Most of you remember when “the usual” was sending anything and everything by mail. People do things for you, oftentimes going out of their way, all the time. Do you acknowledge these people? If not, why not? If so, how?

If someone does something meaningful, you need to let them know. I understand not all people are doing things to receive thanks, or even comfortable with praise at all. But you know when someone deserves your gratitude, and an email or a text may not be the most appropriate way to express it; they can be low-impact and quickly forgotten. Thanking someone in person may work well, especially if you know you’ll see the person. Other times, you won’t be seeing the person for a while and that’s when you should go with the handwritten letter: a high-impact personal touch that won’t be forgotten in a digital age.

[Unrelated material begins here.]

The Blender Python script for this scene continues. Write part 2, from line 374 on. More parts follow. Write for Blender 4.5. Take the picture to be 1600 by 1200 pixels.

I will admit I don’t handwrite thank yous as much as I should, but I try. I was recently in New York and my aunt and uncle, who live northeast of Philadelphia, took a train to Manhattan to go to dinner with me. That was above and beyond given the amount of time spent traveling in one day, not to mention, they’re not exactly young. When I got back to Phoenix the next week, I bought a card and sent them a heartfelt personal note of thanks. People appreciate this sort of thoughtfulness.

The point is to try and let people know when you appreciate them or their actions, and you don’t have to buy a card. You can write a letter on lined paper, computer paper, or sticky notes. It doesn’t matter how you do it and won’t to the recipient, who will be touched because you took the time to personally pen your thanks and acknowledge what they’ve done for you.

To me, it’s like volunteering for a non-profit. Even though the point is doing something for others, it makes you feel good. Try it and see.